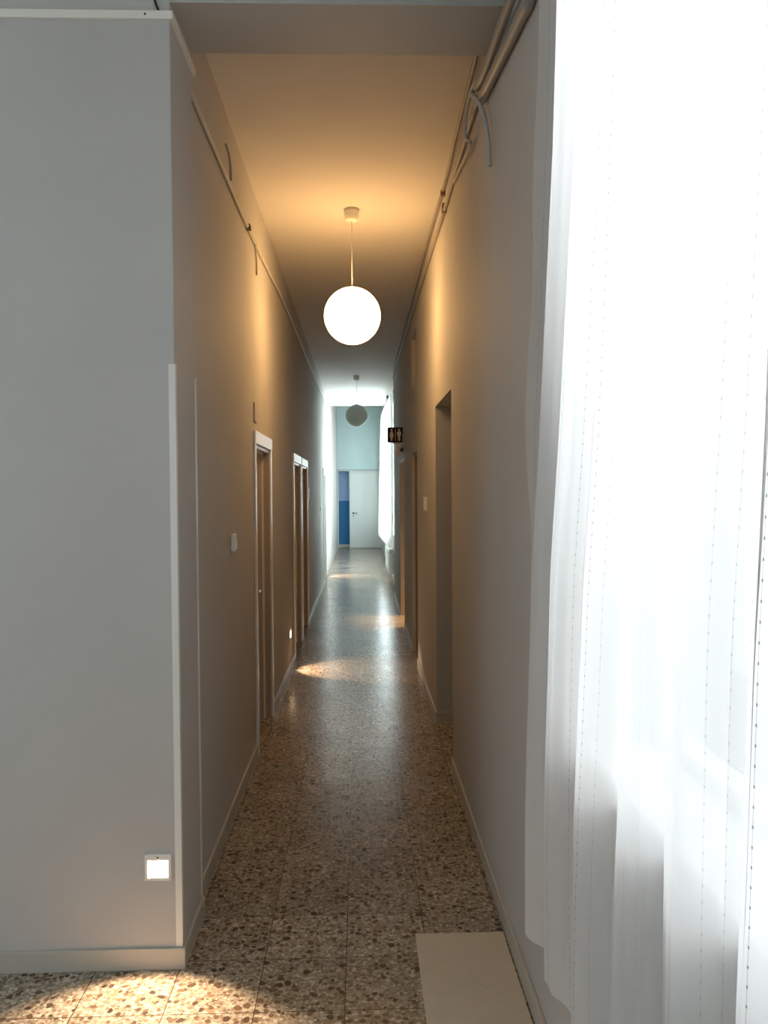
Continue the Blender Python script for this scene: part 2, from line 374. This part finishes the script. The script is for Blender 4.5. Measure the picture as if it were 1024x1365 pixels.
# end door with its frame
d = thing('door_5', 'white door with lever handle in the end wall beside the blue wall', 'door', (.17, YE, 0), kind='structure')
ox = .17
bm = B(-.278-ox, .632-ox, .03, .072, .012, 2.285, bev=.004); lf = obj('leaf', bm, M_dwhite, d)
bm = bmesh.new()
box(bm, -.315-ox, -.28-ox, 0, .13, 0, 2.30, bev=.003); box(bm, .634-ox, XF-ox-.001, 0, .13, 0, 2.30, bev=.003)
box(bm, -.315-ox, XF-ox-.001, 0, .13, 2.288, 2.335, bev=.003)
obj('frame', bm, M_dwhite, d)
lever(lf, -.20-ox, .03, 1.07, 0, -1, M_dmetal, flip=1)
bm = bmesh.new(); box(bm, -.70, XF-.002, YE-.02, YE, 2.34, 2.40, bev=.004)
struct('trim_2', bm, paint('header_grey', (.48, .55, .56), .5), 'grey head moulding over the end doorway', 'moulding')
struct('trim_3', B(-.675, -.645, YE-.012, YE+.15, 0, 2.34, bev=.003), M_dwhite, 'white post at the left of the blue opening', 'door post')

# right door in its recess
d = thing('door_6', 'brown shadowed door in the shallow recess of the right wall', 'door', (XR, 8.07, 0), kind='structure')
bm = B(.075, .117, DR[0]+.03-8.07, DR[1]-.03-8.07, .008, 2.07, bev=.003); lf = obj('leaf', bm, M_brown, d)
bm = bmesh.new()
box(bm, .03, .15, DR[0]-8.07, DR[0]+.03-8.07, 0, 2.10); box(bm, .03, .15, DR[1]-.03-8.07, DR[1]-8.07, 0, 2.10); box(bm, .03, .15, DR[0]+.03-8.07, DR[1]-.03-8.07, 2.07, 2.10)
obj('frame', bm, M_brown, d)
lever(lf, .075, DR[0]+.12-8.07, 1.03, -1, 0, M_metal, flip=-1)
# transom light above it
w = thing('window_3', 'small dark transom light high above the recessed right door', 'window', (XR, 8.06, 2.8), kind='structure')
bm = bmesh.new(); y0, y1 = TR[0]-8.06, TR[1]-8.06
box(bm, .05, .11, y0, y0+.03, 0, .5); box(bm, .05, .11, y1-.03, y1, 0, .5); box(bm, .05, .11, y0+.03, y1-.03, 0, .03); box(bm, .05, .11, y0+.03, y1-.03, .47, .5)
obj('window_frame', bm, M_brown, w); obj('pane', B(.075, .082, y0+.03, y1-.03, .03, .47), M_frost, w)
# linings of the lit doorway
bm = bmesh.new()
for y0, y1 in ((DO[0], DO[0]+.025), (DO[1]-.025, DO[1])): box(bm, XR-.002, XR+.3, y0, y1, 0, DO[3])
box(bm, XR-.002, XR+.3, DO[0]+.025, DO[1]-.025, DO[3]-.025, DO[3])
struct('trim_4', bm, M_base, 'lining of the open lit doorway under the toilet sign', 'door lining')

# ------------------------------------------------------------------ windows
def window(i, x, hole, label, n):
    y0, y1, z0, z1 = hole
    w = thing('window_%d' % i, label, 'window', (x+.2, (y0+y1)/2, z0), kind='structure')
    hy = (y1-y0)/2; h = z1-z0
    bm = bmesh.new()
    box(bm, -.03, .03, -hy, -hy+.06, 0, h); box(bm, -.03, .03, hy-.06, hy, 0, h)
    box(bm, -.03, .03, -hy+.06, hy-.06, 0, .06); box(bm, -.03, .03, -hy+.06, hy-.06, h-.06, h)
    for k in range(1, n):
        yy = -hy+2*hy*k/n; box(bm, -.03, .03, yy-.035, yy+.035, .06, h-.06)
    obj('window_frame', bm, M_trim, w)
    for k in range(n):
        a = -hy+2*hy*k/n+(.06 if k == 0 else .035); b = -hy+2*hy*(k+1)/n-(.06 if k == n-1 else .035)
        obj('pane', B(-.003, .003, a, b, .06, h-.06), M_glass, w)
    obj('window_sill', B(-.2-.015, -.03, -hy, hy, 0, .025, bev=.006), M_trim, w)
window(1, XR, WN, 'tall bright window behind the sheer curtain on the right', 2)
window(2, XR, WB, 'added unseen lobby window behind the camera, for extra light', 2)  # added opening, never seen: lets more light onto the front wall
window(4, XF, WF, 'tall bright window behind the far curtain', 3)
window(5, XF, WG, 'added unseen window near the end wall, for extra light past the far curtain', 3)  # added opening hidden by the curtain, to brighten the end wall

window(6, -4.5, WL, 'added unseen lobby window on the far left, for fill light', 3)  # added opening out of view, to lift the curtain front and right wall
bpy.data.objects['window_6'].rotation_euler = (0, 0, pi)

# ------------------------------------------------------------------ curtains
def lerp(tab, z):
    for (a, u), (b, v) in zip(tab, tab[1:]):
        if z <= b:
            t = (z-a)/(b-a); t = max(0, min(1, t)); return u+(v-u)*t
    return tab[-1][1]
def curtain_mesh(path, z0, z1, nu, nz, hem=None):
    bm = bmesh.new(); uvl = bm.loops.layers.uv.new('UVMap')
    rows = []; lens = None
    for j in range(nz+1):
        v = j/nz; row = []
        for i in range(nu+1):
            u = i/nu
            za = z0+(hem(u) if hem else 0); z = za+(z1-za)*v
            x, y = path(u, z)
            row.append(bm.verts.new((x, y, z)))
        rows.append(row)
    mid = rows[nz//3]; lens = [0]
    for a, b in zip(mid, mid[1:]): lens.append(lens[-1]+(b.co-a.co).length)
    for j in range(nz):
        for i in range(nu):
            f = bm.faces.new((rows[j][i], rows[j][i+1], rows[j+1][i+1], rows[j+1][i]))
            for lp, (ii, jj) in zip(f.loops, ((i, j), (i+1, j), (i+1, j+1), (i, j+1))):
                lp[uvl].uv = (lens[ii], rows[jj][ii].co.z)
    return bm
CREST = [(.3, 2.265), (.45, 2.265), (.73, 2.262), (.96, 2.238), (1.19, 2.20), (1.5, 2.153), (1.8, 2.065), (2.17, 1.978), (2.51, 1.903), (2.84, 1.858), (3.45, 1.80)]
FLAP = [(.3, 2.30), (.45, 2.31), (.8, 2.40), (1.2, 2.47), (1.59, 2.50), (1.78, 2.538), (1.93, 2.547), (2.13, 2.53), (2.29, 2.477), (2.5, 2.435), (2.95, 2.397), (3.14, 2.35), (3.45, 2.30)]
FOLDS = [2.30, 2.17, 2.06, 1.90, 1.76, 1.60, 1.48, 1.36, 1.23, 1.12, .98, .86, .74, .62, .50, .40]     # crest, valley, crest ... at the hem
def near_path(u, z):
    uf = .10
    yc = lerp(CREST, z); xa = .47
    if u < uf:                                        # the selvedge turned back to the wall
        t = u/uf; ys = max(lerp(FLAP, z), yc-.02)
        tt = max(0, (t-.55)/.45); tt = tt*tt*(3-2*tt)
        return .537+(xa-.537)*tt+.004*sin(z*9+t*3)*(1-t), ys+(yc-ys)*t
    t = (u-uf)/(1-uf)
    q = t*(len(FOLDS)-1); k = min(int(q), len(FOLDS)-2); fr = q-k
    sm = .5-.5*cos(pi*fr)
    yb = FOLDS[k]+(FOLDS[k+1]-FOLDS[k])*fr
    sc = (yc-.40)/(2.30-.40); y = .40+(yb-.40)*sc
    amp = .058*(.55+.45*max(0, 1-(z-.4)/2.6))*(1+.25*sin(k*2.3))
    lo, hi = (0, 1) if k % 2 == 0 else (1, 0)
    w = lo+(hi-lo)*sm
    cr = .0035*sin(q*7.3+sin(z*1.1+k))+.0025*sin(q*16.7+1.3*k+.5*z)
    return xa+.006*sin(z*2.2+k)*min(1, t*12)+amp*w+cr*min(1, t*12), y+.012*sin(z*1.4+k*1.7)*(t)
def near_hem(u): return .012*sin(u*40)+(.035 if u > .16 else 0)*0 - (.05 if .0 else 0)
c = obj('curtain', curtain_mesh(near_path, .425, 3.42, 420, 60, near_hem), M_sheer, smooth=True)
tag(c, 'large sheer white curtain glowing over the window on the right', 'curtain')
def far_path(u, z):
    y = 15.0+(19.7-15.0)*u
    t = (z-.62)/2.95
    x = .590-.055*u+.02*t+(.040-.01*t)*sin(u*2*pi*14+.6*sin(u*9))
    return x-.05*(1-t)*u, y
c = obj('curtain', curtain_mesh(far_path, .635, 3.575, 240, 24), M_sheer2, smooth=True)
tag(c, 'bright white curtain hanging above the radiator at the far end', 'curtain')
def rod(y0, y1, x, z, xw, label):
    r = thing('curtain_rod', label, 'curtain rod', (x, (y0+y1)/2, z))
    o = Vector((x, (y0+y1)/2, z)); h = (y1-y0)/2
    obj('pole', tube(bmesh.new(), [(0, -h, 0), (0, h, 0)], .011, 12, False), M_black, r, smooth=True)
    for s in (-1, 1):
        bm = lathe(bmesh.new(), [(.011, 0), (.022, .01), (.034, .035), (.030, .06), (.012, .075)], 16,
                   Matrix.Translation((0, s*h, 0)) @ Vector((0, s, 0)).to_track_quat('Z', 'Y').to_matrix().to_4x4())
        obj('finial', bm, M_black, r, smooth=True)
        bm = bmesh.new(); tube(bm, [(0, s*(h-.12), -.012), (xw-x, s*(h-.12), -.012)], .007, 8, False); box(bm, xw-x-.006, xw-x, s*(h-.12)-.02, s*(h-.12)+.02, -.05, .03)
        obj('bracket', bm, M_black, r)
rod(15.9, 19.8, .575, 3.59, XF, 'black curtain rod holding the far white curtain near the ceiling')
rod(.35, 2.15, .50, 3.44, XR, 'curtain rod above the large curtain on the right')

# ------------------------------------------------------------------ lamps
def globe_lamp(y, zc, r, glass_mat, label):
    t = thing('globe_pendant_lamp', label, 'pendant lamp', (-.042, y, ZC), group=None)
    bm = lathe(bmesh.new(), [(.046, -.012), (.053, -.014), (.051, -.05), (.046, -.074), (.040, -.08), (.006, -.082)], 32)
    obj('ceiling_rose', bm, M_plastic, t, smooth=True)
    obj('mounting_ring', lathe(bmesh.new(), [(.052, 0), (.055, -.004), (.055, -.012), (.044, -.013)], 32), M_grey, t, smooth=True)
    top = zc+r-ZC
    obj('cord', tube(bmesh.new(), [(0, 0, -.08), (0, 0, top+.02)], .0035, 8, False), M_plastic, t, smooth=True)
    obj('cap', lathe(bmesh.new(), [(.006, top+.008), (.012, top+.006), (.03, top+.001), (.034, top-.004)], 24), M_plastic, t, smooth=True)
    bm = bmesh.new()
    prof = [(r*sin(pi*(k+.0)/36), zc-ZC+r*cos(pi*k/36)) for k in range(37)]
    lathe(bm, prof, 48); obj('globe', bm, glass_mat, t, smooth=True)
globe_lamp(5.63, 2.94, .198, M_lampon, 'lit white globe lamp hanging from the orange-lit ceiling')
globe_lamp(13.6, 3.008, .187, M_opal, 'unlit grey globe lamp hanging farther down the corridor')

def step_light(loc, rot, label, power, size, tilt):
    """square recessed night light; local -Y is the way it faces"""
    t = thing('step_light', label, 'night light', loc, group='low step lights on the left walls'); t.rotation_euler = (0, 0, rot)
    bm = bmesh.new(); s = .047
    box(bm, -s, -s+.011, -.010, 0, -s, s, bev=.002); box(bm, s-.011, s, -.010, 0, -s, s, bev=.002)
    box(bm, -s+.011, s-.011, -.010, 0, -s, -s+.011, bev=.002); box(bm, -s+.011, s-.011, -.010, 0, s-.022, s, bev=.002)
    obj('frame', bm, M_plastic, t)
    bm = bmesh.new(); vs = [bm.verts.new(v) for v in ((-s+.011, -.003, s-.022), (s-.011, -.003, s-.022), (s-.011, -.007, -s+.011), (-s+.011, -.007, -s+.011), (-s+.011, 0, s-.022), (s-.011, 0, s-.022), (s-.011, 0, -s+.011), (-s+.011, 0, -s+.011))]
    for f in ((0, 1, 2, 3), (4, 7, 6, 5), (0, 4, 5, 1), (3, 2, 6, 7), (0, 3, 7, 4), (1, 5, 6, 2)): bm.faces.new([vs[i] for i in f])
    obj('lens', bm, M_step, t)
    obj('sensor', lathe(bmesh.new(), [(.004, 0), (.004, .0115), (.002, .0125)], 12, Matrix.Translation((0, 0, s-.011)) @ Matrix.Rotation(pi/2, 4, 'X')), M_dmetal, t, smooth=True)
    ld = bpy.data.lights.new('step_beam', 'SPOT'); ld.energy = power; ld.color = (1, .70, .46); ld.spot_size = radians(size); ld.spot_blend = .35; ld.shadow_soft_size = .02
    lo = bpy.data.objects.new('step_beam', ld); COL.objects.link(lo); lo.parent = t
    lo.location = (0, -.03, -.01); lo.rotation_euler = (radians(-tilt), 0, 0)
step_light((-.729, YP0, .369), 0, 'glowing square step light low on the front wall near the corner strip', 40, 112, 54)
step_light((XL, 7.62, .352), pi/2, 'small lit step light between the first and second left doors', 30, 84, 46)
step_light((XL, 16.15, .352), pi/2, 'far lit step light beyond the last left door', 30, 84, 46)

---

Task directions ->
Leave the pictures out and please restate exactly the lines running from the start of the material through the one with "opening', 'door post')".

Finished answer ->
Continue the Blender Python script for this scene: part 2, from line 374. This part finishes the script. The script is for Blender 4.5. Measure the picture as if it were 1024x1365 pixels.
# end door with its frame
d = thing('door_5', 'white door with lever handle in the end wall beside the blue wall', 'door', (.17, YE, 0), kind='structure')
ox = .17
bm = B(-.278-ox, .632-ox, .03, .072, .012, 2.285, bev=.004); lf = obj('leaf', bm, M_dwhite, d)
bm = bmesh.new()
box(bm, -.315-ox, -.28-ox, 0, .13, 0, 2.30, bev=.003); box(bm, .634-ox, XF-ox-.001, 0, .13, 0, 2.30, bev=.003)
box(bm, -.315-ox, XF-ox-.001, 0, .13, 2.288, 2.335, bev=.003)
obj('frame', bm, M_dwhite, d)
lever(lf, -.20-ox, .03, 1.07, 0, -1, M_dmetal, flip=1)
bm = bmesh.new(); box(bm, -.70, XF-.002, YE-.02, YE, 2.34, 2.40, bev=.004)
struct('trim_2', bm, paint('header_grey', (.48, .55, .56), .5), 'grey head moulding over the end doorway', 'moulding')
struct('trim_3', B(-.675, -.645, YE-.012, YE+.15, 0, 2.34, bev=.003), M_dwhite, 'white post at the left of the blue opening', 'door post')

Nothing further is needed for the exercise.